══ DATASET EXCERPTS ══

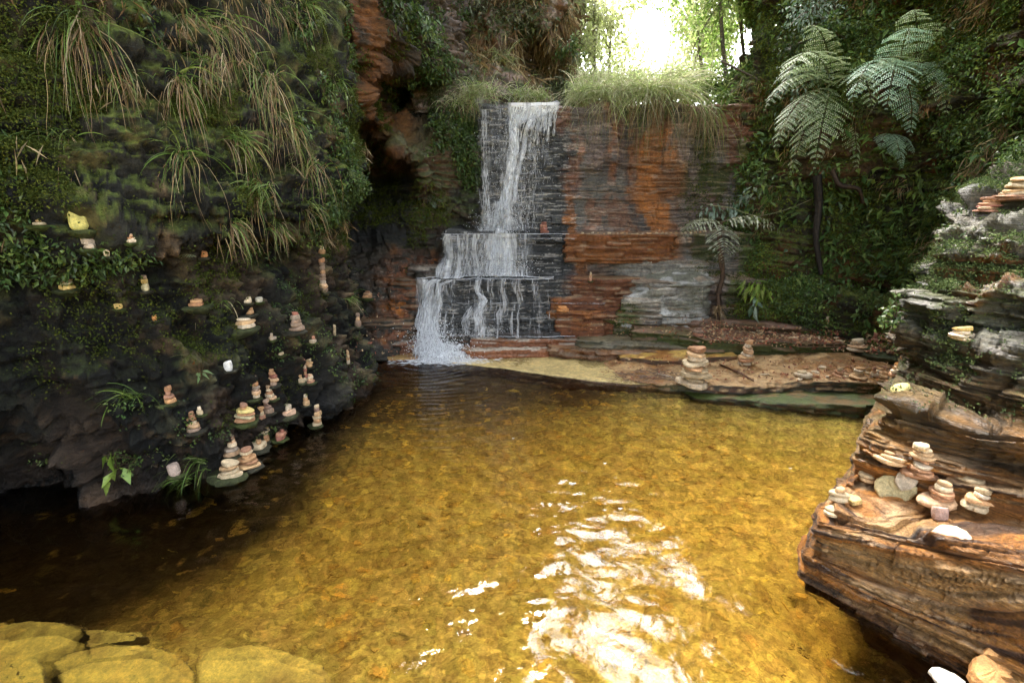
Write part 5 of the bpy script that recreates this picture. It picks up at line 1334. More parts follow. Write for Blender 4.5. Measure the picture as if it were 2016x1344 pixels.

═══
══ DATASET EXCERPTS ══

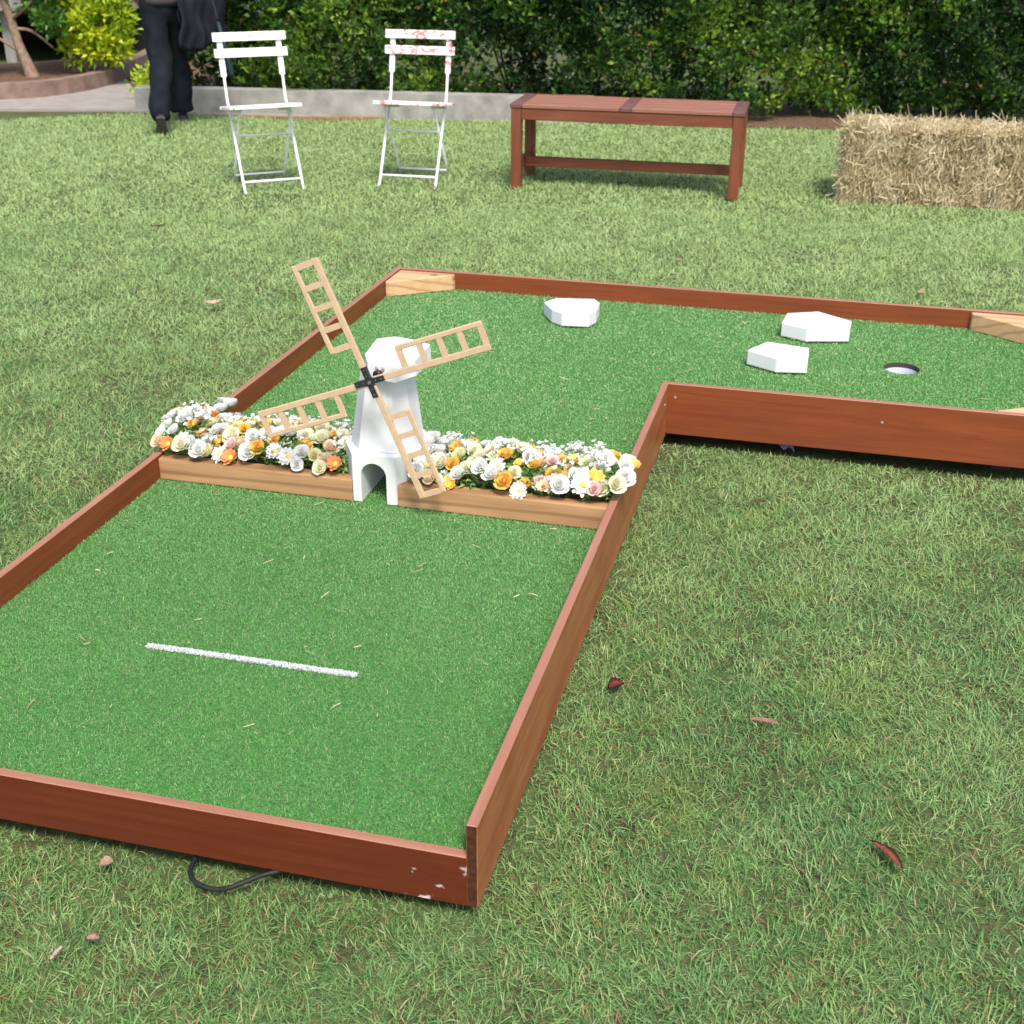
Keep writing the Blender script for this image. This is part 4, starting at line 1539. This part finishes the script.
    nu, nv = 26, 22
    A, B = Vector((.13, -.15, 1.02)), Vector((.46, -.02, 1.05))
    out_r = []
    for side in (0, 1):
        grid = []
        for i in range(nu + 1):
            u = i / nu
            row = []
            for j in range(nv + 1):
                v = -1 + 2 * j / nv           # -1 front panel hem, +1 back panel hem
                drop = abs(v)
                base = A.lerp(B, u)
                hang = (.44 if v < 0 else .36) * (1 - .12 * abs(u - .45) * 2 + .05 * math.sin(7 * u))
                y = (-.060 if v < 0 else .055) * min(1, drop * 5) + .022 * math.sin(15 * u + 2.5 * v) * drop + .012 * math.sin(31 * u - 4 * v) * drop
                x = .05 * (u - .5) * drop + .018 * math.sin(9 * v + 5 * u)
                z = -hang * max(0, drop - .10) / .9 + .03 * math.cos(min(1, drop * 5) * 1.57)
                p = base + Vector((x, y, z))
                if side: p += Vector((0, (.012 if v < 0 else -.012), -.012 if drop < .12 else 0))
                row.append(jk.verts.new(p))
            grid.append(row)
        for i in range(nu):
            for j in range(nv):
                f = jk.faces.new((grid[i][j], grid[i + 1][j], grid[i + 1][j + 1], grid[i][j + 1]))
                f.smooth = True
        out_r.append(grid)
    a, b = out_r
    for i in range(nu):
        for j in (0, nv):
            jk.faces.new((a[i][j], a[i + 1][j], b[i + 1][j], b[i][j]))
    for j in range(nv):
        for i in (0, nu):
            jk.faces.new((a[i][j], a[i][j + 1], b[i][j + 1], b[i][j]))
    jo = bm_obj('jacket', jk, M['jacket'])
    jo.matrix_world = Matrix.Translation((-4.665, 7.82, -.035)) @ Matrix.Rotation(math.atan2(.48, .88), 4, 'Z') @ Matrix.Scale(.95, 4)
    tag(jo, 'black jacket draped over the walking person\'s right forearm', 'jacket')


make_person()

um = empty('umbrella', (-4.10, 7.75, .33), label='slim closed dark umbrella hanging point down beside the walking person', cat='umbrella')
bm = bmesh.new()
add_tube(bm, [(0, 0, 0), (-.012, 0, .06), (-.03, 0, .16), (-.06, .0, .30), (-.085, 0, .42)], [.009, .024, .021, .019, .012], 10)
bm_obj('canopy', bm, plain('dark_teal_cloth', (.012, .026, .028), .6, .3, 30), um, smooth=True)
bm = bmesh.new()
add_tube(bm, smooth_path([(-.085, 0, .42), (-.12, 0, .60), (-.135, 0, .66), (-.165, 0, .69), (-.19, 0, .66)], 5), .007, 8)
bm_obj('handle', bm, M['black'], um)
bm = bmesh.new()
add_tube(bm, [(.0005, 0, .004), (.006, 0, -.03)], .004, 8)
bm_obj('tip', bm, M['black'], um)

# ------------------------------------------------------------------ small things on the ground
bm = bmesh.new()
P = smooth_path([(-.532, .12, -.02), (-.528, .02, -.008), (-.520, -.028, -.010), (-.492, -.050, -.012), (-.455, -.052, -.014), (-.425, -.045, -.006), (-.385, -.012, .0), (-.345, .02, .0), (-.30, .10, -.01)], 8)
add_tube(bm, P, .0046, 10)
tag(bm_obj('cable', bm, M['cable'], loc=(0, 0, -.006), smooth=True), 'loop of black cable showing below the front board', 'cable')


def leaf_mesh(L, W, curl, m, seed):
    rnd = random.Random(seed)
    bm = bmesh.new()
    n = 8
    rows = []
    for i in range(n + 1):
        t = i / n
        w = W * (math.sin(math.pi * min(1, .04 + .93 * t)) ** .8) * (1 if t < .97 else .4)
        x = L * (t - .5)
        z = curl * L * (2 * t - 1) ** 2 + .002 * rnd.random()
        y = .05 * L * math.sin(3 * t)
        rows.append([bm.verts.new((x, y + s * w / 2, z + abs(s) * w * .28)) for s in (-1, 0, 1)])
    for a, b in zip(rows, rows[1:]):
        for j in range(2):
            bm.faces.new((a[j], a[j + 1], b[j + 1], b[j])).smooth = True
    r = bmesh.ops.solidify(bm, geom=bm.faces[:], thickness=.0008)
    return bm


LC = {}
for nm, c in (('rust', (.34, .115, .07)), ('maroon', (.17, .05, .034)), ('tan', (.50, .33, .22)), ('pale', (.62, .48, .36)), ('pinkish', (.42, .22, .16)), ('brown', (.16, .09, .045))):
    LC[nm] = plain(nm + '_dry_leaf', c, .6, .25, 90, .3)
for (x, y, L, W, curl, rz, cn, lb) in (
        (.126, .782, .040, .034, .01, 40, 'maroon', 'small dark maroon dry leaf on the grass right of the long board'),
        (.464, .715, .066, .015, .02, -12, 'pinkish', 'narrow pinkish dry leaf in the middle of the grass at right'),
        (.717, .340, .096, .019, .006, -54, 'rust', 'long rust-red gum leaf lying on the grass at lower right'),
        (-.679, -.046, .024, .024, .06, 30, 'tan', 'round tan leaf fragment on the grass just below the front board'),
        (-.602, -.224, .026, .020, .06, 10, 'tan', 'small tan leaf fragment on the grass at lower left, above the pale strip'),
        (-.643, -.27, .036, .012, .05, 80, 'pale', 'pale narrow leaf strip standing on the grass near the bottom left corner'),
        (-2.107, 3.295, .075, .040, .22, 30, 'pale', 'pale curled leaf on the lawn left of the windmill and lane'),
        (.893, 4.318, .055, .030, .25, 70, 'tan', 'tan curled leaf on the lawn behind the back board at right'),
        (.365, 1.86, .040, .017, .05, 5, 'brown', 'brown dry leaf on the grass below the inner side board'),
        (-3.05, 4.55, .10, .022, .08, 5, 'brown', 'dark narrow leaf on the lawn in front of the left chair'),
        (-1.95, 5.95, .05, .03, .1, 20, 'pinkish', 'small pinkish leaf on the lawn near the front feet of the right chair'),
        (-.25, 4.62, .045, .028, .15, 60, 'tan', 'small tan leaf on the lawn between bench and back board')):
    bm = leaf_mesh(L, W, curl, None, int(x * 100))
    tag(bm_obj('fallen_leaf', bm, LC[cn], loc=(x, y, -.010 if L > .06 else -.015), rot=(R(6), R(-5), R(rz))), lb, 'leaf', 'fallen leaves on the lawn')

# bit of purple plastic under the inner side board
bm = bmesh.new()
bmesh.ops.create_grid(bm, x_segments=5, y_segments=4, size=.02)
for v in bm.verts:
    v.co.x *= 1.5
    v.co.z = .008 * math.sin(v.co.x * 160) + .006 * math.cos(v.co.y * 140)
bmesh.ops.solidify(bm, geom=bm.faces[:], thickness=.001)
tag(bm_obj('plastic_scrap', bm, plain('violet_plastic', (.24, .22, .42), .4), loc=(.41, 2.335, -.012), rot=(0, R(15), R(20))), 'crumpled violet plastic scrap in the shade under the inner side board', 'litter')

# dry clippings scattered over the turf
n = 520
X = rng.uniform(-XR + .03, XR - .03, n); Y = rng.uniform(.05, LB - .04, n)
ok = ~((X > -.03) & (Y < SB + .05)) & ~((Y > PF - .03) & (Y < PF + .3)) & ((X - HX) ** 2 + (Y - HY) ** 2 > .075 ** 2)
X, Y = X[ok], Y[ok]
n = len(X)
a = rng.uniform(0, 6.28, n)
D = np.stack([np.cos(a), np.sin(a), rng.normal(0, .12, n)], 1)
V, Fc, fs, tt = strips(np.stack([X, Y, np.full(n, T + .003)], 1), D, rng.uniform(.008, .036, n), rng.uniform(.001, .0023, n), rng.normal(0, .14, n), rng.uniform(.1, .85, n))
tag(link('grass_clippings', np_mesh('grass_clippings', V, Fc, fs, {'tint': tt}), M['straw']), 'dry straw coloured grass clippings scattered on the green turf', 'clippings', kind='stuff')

═══

§ AIM OF THE EXERCISE
Go through the listing above and list every line that has the word "this".

§ IN RESPONSE
Write part 5 of the bpy script that recreates this picture. It picks up at line 1334. More parts follow. Write for Blender 4.5. Measure the picture as if it were 2016x1344 pixels.
Keep writing the Blender script for this image. This is part 4, starting at line 1539. This part finishes the script.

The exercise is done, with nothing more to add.